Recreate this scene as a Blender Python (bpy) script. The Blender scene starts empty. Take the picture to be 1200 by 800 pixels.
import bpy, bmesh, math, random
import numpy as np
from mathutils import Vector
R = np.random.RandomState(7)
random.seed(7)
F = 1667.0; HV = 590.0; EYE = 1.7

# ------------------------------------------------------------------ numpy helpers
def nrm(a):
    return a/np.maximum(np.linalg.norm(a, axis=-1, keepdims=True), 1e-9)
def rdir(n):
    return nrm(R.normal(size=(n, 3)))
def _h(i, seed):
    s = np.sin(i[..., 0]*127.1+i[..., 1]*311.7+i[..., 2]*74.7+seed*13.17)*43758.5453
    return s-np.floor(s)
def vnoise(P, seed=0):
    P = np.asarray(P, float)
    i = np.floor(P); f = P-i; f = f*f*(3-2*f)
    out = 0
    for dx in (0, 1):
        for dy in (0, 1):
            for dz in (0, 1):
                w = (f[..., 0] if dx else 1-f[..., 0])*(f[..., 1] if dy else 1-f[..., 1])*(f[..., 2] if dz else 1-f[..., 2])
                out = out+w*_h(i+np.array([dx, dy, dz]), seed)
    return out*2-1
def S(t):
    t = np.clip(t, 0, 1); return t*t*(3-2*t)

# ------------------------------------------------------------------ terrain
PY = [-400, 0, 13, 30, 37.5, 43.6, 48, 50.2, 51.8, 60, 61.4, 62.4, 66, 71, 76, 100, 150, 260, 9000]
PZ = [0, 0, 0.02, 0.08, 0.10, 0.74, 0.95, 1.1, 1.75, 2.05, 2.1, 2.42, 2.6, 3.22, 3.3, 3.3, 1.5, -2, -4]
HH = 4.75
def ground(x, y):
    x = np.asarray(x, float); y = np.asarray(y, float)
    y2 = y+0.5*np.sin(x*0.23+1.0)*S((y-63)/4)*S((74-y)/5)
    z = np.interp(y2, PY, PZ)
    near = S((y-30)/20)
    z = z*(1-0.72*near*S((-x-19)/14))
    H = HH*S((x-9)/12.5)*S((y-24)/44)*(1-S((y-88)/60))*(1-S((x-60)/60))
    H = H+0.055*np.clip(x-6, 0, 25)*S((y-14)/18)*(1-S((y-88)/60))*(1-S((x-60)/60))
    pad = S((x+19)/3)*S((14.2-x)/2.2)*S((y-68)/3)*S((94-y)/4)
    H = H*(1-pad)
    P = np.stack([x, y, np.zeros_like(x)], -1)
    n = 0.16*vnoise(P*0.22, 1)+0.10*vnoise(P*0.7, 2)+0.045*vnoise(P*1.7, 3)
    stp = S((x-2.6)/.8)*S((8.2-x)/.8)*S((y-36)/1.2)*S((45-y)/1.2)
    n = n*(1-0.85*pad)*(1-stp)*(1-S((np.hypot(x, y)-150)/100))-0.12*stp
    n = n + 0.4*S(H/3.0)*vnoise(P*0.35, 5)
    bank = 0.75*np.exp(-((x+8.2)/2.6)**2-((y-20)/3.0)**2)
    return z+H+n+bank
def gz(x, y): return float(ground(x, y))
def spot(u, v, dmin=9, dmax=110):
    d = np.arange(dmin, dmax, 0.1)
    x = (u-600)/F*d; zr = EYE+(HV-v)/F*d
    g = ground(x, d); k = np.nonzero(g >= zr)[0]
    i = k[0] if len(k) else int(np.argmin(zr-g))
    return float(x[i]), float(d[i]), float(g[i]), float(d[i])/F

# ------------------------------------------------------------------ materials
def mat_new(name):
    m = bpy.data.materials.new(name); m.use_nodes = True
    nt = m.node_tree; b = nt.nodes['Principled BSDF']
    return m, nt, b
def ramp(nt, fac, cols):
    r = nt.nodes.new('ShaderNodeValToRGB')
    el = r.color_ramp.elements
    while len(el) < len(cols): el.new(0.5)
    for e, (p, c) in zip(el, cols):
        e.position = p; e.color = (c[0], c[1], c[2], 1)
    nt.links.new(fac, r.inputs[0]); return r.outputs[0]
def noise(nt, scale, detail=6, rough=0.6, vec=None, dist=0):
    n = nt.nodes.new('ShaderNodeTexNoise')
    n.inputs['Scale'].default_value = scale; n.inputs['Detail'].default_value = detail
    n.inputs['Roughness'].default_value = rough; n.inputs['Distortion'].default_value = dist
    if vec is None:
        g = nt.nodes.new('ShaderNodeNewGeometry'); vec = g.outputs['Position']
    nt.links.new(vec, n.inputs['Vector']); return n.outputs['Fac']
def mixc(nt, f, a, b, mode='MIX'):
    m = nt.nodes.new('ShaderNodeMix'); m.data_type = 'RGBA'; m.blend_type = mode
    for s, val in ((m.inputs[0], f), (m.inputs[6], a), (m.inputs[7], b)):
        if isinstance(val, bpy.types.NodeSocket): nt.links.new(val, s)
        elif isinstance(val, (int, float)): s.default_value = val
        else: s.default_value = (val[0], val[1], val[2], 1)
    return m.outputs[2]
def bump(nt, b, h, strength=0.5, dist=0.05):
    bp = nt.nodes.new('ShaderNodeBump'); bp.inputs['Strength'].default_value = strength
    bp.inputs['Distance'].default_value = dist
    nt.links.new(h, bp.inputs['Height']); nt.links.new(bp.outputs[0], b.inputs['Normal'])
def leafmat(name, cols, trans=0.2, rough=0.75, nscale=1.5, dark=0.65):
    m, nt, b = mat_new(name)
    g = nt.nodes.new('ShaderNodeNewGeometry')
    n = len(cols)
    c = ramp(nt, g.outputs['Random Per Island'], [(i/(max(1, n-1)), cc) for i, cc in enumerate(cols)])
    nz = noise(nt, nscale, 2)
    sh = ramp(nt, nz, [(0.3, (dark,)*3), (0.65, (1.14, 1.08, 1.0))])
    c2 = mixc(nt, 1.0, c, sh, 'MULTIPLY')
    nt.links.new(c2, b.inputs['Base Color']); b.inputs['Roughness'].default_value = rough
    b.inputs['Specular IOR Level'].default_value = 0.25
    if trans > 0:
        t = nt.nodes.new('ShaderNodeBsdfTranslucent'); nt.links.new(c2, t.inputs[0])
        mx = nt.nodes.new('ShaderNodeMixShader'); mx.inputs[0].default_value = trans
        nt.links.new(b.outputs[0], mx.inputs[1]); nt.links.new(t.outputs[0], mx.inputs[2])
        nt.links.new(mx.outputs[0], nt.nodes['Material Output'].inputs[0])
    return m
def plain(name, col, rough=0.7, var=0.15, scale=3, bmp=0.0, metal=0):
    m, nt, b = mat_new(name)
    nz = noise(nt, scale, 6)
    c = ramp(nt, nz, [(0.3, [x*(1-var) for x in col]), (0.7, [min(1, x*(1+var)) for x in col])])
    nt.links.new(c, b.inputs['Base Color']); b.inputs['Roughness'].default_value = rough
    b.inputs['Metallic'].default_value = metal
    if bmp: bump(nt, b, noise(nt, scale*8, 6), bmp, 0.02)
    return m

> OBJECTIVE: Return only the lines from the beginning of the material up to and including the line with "F = 1667.0; HV = 590.0; EYE = 1.7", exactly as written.

> THE REPLY:
Recreate this scene as a Blender Python (bpy) script. The Blender scene starts empty. Take the picture to be 1200 by 800 pixels.
import bpy, bmesh, math, random
import numpy as np
from mathutils import Vector
R = np.random.RandomState(7)
random.seed(7)
F = 1667.0; HV = 590.0; EYE = 1.7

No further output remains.